If they fail to conduct checks they already face fines of £1,000 per tenant and £80 per lodger, rising to £3,000 and £500 for repeated offences. The new scheme will introduce a five-year prison term.

And there were warnings today that the government has not given landlords and letting agents enough information as they plan to roll out measures to allow them to end tenancies for anyone who either entered the country illegally or whose right to stay has expired.

It came as French police figures suggested as many as seven in 10 migrants in Calais may be reaching the UK.

The Home Office was unable today to reveal how the pilot scheme in the Black Country is going and said it was 'currently the subject of an evaluation which will be published in due course'.

Communities Secretary Greg Clark said landlords will have to check a migrant's status in advance of agreeing a lease - something they are already required to do in the Black Country under the pilot scheme.

Failed asylum seekers will also lose financial support.

Around 10,000 still get a taxpayer-funded allowance of £36 a week, even though they have been told their application was rejected, because they are living in the UK with their families.

But landlords say they fear being made to act as border guards.

Lyndon Whitehouse, of Wednesfield-based L&A Lettings, said: "We are clear on what we have to do under the pilot scheme but have not yet been told enough about what the government is planning.

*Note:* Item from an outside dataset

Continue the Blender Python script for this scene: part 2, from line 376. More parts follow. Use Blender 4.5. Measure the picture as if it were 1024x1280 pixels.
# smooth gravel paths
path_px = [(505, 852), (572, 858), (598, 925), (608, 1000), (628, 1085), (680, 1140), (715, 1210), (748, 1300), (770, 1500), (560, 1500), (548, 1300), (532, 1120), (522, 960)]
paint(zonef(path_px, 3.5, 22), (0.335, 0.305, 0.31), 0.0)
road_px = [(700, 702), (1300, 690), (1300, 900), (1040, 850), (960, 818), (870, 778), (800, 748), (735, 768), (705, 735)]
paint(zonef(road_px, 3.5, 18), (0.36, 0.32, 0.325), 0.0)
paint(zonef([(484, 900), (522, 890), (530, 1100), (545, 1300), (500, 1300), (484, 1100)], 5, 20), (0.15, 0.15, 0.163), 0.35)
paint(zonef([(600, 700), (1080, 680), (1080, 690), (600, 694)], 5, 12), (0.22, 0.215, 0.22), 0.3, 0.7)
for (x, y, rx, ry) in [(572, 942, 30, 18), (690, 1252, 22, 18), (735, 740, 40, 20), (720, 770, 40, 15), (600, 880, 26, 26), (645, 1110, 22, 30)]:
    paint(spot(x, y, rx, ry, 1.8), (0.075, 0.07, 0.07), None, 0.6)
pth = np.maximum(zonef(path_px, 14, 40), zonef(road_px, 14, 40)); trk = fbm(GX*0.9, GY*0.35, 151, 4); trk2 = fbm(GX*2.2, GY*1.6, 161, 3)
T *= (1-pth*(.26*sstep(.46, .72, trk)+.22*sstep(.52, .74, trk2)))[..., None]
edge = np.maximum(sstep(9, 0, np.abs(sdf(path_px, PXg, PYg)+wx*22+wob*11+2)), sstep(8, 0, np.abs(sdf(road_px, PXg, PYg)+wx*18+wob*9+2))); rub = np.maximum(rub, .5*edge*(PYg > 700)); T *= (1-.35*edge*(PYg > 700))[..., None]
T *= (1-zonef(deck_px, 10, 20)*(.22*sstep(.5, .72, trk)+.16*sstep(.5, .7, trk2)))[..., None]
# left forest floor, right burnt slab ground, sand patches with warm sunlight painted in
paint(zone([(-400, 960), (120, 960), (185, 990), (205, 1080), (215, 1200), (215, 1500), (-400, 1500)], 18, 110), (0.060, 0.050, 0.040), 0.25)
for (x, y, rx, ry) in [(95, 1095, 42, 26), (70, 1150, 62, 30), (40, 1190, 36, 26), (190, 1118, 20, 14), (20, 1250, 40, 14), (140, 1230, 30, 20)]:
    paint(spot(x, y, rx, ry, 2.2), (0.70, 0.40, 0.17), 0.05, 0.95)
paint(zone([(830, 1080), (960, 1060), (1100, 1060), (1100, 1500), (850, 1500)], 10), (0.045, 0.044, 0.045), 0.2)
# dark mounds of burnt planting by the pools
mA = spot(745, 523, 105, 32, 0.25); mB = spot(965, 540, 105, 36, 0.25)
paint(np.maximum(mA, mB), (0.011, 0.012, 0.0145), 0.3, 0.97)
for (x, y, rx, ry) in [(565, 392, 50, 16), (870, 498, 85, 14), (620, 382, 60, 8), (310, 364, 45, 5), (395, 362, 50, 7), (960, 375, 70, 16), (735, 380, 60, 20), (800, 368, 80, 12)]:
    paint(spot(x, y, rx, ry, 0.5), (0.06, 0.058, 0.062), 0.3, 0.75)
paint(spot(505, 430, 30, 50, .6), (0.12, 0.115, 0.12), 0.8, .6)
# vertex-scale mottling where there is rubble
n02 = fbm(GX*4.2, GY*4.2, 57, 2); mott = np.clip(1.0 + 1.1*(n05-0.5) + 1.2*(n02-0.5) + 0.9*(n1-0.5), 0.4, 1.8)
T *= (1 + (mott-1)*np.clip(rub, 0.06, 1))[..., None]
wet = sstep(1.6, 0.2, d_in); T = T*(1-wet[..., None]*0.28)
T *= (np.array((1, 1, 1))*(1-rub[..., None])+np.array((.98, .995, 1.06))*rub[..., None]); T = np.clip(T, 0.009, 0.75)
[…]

"It sounds as though we are meant to become like border guards and do the government's job for it in vetting people.

"We already have the embarrassment of having to check the immigration status of people who are obviously born and bred around here as well."

Mr Clark said: "We are determined to crack down on rogue landlords who make money out of illegal immigration - exploiting vulnerable people and undermining our immigration system.

"In future, landlords will be required to ensure that the people they rent their properties to are legally entitled to be in the country.

"We will also require them to meet their basic responsibilities as landlords, cracking down on those who rent out dangerous, dirty and overcrowded properties."

Dudley North Labour MP Ian Austin added: "The government is completely failing to get a grip. But if employers have to check the immigration status of their workers I don't see why landlords should not as well."